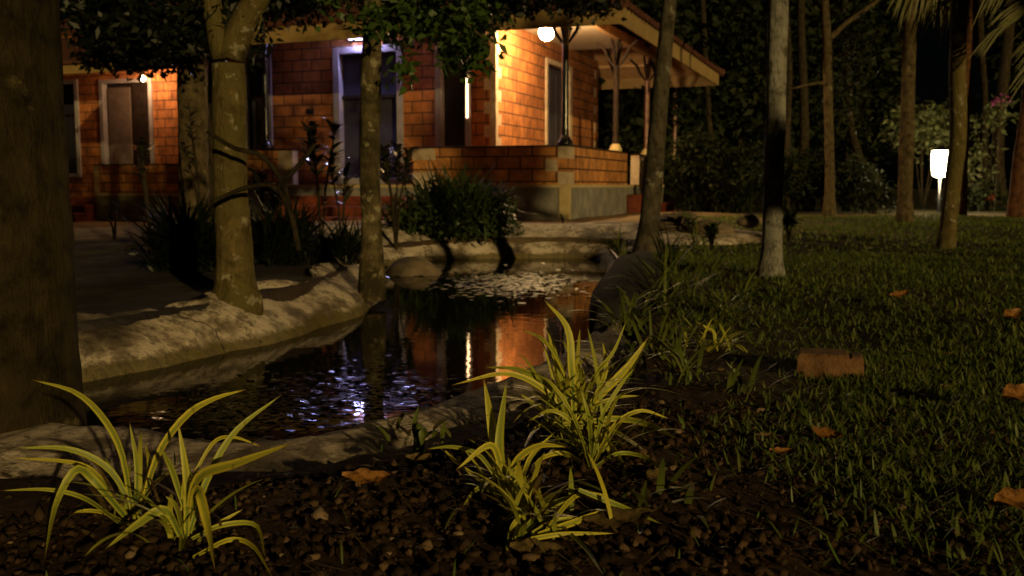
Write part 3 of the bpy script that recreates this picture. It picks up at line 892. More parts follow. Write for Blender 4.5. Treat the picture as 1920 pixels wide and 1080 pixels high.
# 2 mossy trunk forking
Y2 = 4.55
p = lambda px, py, Y=Y2: tuple(at(px, py, Y))
tree("forked_tree", [(*p(443, 560)[:2], .16), p(440, 480), p(434, 380), p(430, 270), p(430, 190), p(428, 120)],
     [.098, .085, .077, .075, .078, .072], M_bk_moss, "mossy greenish trunk with pale lichen that forks near the top, rooted in the left bank",
     branches=[([p(432, 110), p(446, 65), p(468, 20), p(495, -25), p(560, -220)], (.066, .048)), ([p(420, 110), p(408, 60), p(398, 10), p(385, -60), p(350, -260)], (.055, .035)),
               ([p(425, 75), p(420, 30), p(395, -10), p(400, -80)], (.012, .005)), ([p(430, 100), p(470, 80), p(490, 30), p(478, -30)], (.006, .004))],
     crown=[((-1.6, 4.9, 4.9), (1.3, 1.2, .7), 90, 14, .14), (p(400, 10, 4.6), (.10, .06, .13), 16, 10, .03)], flare=1.3, csize=.08, rings=36)
tw0 = at(560, 470, 4.25); tw0[2] = .16  # thin dark tubes drawn as bands across the forked trunk
tws = thing("dark_bands", tw0, "thin dark bent bands that cross in front of the forked trunk", "sapling")
for q_ in ([(560, 470), (545, 400), (515, 350), (460, 352), (395, 380)], [(545, 400), (528, 340), (490, 292), (440, 278), (388, 246)], [(520, 352), (560, 310), (590, 270)]):
    MB().tube(spline([at(a, b, 4.36 + .0003 * (a - 500)) - tw0 for a, b in q_], 12), list(np.linspace(.013, .009, 12)), 6).build("stem", M_bk_dark, tws, True)
# 3 mottled trunk with hanging green leaves
Y3 = 5.75
p = lambda px, py, Y=Y3: tuple(at(px, py, Y))
tree("mottled_tree", [(*p(696, 500)[:2], .16), p(697, 420), p(693, 300), p(694, 180), p(698, 60), p(700, -60), p(705, -300), p(700, -520)],
     [.062, .058, .060, .058, .055, .052, .05, .04], M_bk_mott, "mottled thin trunk at the pond's left edge in front of the double door",
     branches=[([p(700, 20), p(760, -20), p(830, 10), p(905, 70)], (.016, .005)), ([p(700, -10), p(740, 30), p(760, 90)], (.010, .004)), ([p(830, 10), p(860, 60), p(872, 120)], (.006, .003))],
     crown=[(p(880, 100, 5.8), (.17, .18, .13), 22, 10, .035), (p(760, 130, 5.6), (.08, .1, .12), 8, 5, .03), (p(800, 20, 5.8), (.42, .25, .16), 50, 10, .05),
            (p(690, 30, 5.5), (.1, .1, .12), 10, 7, .03), (p(620, -10, 5.7), (.2, .2, .1), 10, 8, .04), (p(700, -900), (1.2, 1.2, .6), 70, 14, .14)],
     cm=M_leafgn, csize=.075, flare=1.35)
# 4 dark trunk right of the pond
Y4 = 7.4
p = lambda px, py, Y=Y4: tuple(at(px, py, Y))
tree("dark_slender_tree", [(*p(1213, 470)[:2], .15), p(1218, 420), p(1228, 300), p(1236, 200), p(1246, 100), p(1256, -10), p(1270, -200), p(1290, -500)],
     [.092, .076, .068, .062, .056, .052, .05, .04], M_bk_dark2, "slim leaning trunk between the side steps of the house and the lawn", 
     crown=[(p(1290, -560), (1.1, 1.1, .7), 70, 14, .14)], flare=1.7)
# 5 pale trunk on the lawn
Y5 = 5.35
p = lambda px, py, Y=Y5: tuple(at(px, py, Y))
tree("pale_tree", [(*p(1443, 520)[:2], .17), p(1448, 470), p(1449, 400), p(1451, 300), p(1455, 200), p(1457, 100), p(1459, -10), p(1462, -300), p(1460, -700)],
     [.066, .056, .053, .053, .053, .054, .054, .05, .04], M_bk_pale, "pale whitish trunk standing on the near lawn, its lower part dark",
     crown=[(p(1460, -900), (1.2, 1.1, .6), 70, 14, .14)], flare=1.5)
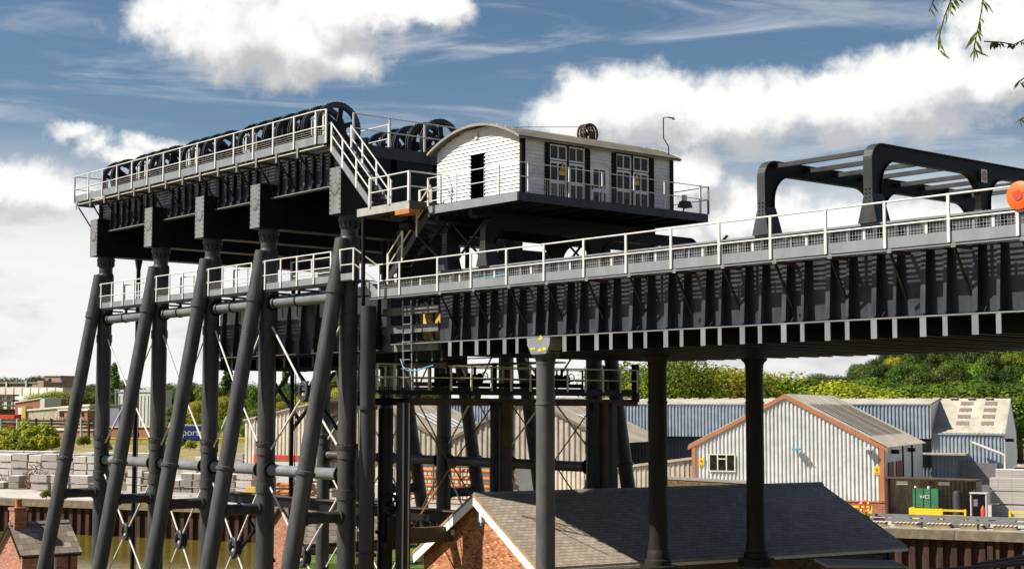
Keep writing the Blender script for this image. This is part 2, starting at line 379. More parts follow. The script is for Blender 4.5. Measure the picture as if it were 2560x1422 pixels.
# ------------------------------------------------------------------ mesh helpers
ZED = Vector((0, 0, 1))
class MB:
    """collects solids; build() links them as ONE mesh object with UVs in metres"""
    def __init__(s): s.bm = bmesh.new()
    def poly(s, pts, flip=False):
        v = [s.bm.verts.new(p) for p in (reversed(pts) if flip else pts)]
        return s.bm.faces.new(v)
    def hexa(s, p):  # 8 points: bottom 4 ccw, top 4 ccw
        v = [s.bm.verts.new(q) for q in p]
        for f in ((3, 2, 1, 0), (4, 5, 6, 7), (0, 1, 5, 4), (1, 2, 6, 5), (2, 3, 7, 6), (3, 0, 4, 7)): s.bm.faces.new([v[i] for i in f])
        return s
    def box(s, x0, x1, y0, y1, z0, z1):
        return s.hexa([(x0, y0, z0), (x1, y0, z0), (x1, y1, z0), (x0, y1, z0), (x0, y0, z1), (x1, y0, z1), (x1, y1, z1), (x0, y1, z1)])
    def obox(s, o, u, v, w):
        o, u, v, w = map(Vector, (o, u, v, w))
        if u.cross(v).dot(w) < 0: u, v = v, u
        return s.hexa([o, o+u, o+u+v, o+v, o+w, o+u+w, o+u+v+w, o+v+w])
    def bar(s, p, q, a, b, up=ZED):
        """rectangular bar from p to q; a is the width across, b the depth along up"""
        p, q = Vector(p), Vector(q); d = (q-p).normalized()
        up = Vector(up)
        if abs(d.dot(up)) > .98: up = Vector((0, 1, 0)) if abs(d.y) < .9 else Vector((1, 0, 0))
        x = d.cross(up).normalized(); y = x.cross(d).normalized()
        return s.obox(p - x*(a/2) - y*(b/2), x*a, y*b, q-p)
    def lathe(s, p, q, prof, n=20, cap=True):
        """prof: list of (t metres along p->q, radius)"""
        p, q = Vector(p), Vector(q); d = (q-p).normalized()
        x = d.orthogonal().normalized(); y = d.cross(x)
        rings = []
        for t, r in prof:
            c = p + d*t
            rings.append([s.bm.verts.new(c + x*(r*math.cos(2*math.pi*i/n)) + y*(r*math.sin(2*math.pi*i/n))) for i in range(n)])
        for a, b in zip(rings, rings[1:]):
            for i in range(n):
                f = s.bm.faces.new((a[i], a[(i+1) % n], b[(i+1) % n], b[i])); f.smooth = True
        if cap:
            s.bm.faces.new(list(reversed(rings[0]))); s.bm.faces.new(rings[-1])
        return s
    def cyl(s, p, q, r, n=12, r2=None):
        L = (Vector(q)-Vector(p)).length
        return s.lathe(p, q, [(0, r), (L, r if r2 is None else r2)], n)
    def tube(s, pts, r, n=6):
        pts = [Vector(p) for p in pts]
        d0 = (pts[1]-pts[0]).normalized(); x = d0.orthogonal().normalized(); rings = []
        for i, p in enumerate(pts):
            d = (pts[min(i+1, len(pts)-1)] - pts[max(i-1, 0)]).normalized()
            x = (x - d*x.dot(d)).normalized(); y = d.cross(x)
            rings.append([s.bm.verts.new(p + x*(r*math.cos(2*math.pi*k/n)) + y*(r*math.sin(2*math.pi*k/n))) for k in range(n)])
        for a, b in zip(rings, rings[1:]):
            for k in range(n):
                f = s.bm.faces.new((a[k], a[(k+1) % n], b[(k+1) % n], b[k])); f.smooth = True
        s.bm.faces.new(list(reversed(rings[0]))); s.bm.faces.new(rings[-1]); return s
    def prism(s, pts, ext):
        """closed outline pts (3D, planar) pushed along ext"""
        pts = [Vector(p) for p in pts]; ext = Vector(ext)
        nrm = Vector((0, 0, 0))
        for a, b in zip(pts, pts[1:]+pts[:1]): nrm += a.cross(b)
        if nrm.dot(ext) > 0: pts = pts[::-1]
        a = [s.bm.verts.new(p) for p in pts]; b = [s.bm.verts.new(p+ext) for p in pts]
        s.bm.faces.new(a); s.bm.faces.new(b[::-1])
        n = len(pts)
        for i in range(n): s.bm.faces.new((a[(i+1) % n], a[i], b[i], b[(i+1) % n]))
        return s
    def build(s, name, m, parent=None, loc=None):
        bm = s.bm
        uv = bm.loops.layers.uv.new('UVMap')
        bm.normal_update()
        for f in bm.faces:
            n = f.normal
            if abs(n.z) > .97: u, v = Vector((1, 0, 0)), Vector((0, 1, 0))
            else:
                u = ZED.cross(n).normalized(); v = n.cross(u)
            for lp in f.loops: lp[uv].uv = (lp.vert.co.dot(u), lp.vert.co.dot(v))
        if parent is not None: base = Vector(parent['_b'])
        elif loc is not None: base = Vector(loc)
        else:
            lo = Vector((1e9,)*3); hi = -lo
            for q in bm.verts:
                for i in range(3): lo[i] = min(lo[i], q.co[i]); hi[i] = max(hi[i], q.co[i])
            base = Vector(((lo.x+hi.x)/2, (lo.y+hi.y)/2, lo.z))
        for q in bm.verts: q.co -= base
        me = bpy.data.meshes.new(name); bm.to_mesh(me); bm.free()
        me.materials.append(mat(m) if isinstance(m, str) else m)
        me.set_sharp_from_angle(angle=R(32))
        o = bpy.data.objects.new(name, me); COL.objects.link(o)
        o['_b'] = list(base)
        if parent is not None: o.parent = parent
        else: o.location = base
        return o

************

Copy all lines from the listing that contain "follow".

- [Result below]
Write part 3 of the bpy script that recreates this picture. It picks up at line 892. More parts follow. Write for Blender 4.5. Treat the picture as 1920 pixels wide and 1080 pixels high.
Keep writing the Blender script for this image. This is part 2, starting at line 379. More parts follow. The script is for Blender 4.5. Measure the picture as if it were 2560x1422 pixels.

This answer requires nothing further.